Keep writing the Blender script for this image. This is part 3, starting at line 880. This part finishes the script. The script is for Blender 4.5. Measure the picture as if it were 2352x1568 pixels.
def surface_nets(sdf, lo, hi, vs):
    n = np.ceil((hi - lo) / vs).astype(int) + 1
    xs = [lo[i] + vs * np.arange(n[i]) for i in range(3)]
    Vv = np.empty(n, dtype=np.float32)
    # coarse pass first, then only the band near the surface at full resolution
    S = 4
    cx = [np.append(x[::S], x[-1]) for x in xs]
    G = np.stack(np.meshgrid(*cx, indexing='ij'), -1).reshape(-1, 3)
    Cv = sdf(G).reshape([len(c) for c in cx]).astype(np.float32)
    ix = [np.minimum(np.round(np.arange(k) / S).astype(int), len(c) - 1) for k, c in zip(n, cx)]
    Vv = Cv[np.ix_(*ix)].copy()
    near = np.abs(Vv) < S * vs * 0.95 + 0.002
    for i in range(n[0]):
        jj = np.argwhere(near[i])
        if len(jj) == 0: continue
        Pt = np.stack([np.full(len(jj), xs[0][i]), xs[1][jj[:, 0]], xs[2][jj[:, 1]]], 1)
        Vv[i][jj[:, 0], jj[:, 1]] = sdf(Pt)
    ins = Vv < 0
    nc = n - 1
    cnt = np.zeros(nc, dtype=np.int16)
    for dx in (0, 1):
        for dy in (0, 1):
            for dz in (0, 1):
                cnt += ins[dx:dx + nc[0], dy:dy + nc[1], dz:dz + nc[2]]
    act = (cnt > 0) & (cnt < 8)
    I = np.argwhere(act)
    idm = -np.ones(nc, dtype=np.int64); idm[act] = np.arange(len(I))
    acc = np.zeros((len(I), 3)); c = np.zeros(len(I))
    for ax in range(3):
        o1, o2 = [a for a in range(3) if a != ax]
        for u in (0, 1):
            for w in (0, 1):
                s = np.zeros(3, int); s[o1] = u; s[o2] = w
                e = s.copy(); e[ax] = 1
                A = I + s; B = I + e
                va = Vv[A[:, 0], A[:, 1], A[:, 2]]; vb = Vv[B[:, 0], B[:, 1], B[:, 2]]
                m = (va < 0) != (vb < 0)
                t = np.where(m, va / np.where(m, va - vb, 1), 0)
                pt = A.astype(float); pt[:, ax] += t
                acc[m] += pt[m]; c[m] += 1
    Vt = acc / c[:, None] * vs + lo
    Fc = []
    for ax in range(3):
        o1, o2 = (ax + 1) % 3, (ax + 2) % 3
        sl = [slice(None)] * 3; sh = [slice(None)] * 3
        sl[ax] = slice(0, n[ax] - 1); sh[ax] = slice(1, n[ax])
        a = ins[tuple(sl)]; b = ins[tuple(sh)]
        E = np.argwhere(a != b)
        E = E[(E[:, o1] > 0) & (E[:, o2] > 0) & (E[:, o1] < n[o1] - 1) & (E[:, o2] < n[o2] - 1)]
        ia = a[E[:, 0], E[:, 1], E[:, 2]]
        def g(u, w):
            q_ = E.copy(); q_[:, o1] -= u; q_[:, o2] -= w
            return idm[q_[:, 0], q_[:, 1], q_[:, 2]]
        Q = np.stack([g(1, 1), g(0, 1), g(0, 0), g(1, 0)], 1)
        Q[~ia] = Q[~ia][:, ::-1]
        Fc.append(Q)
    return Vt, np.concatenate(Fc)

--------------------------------

Given instruction
Give an exact repetition of all the material.

Exercise result
Keep writing the Blender script for this image. This is part 3, starting at line 880. This part finishes the script. The script is for Blender 4.5. Measure the picture as if it were 2352x1568 pixels.
def surface_nets(sdf, lo, hi, vs):
    n = np.ceil((hi - lo) / vs).astype(int) + 1
    xs = [lo[i] + vs * np.arange(n[i]) for i in range(3)]
    Vv = np.empty(n, dtype=np.float32)
    # coarse pass first, then only the band near the surface at full resolution
    S = 4
    cx = [np.append(x[::S], x[-1]) for x in xs]
    G = np.stack(np.meshgrid(*cx, indexing='ij'), -1).reshape(-1, 3)
    Cv = sdf(G).reshape([len(c) for c in cx]).astype(np.float32)
    ix = [np.minimum(np.round(np.arange(k) / S).astype(int), len(c) - 1) for k, c in zip(n, cx)]
    Vv = Cv[np.ix_(*ix)].copy()
    near = np.abs(Vv) < S * vs * 0.95 + 0.002
    for i in range(n[0]):
        jj = np.argwhere(near[i])
        if len(jj) == 0: continue
        Pt = np.stack([np.full(len(jj), xs[0][i]), xs[1][jj[:, 0]], xs[2][jj[:, 1]]], 1)
        Vv[i][jj[:, 0], jj[:, 1]] = sdf(Pt)
    ins = Vv < 0
    nc = n - 1
    cnt = np.zeros(nc, dtype=np.int16)
    for dx in (0, 1):
        for dy in (0, 1):
            for dz in (0, 1):
                cnt += ins[dx:dx + nc[0], dy:dy + nc[1], dz:dz + nc[2]]
    act = (cnt > 0) & (cnt < 8)
    I = np.argwhere(act)
    idm = -np.ones(nc, dtype=np.int64); idm[act] = np.arange(len(I))
    acc = np.zeros((len(I), 3)); c = np.zeros(len(I))
    for ax in range(3):
        o1, o2 = [a for a in range(3) if a != ax]
        for u in (0, 1):
            for w in (0, 1):
                s = np.zeros(3, int); s[o1] = u; s[o2] = w
                e = s.copy(); e[ax] = 1
                A = I + s; B = I + e
                va = Vv[A[:, 0], A[:, 1], A[:, 2]]; vb = Vv[B[:, 0], B[:, 1], B[:, 2]]
                m = (va < 0) != (vb < 0)
                t = np.where(m, va / np.where(m, va - vb, 1), 0)
                pt = A.astype(float); pt[:, ax] += t
                acc[m] += pt[m]; c[m] += 1
    Vt = acc / c[:, None] * vs + lo
    Fc = []
    for ax in range(3):
        o1, o2 = (ax + 1) % 3, (ax + 2) % 3
        sl = [slice(None)] * 3; sh = [slice(None)] * 3
        sl[ax] = slice(0, n[ax] - 1); sh[ax] = slice(1, n[ax])
        a = ins[tuple(sl)]; b = ins[tuple(sh)]
        E = np.argwhere(a != b)
        E = E[(E[:, o1] > 0) & (E[:, o2] > 0) & (E[:, o1] < n[o1] - 1) & (E[:, o2] < n[o2] - 1)]
        ia = a[E[:, 0], E[:, 1], E[:, 2]]
        def g(u, w):
            q_ = E.copy(); q_[:, o1] -= u; q_[:, o2] -= w
            return idm[q_[:, 0], q_[:, 1], q_[:, 2]]
        Q = np.stack([g(1, 1), g(0, 1), g(0, 0), g(1, 0)], 1)
        Q[~ia] = Q[~ia][:, ::-1]
        Fc.append(Q)
    return Vt, np.concatenate(Fc)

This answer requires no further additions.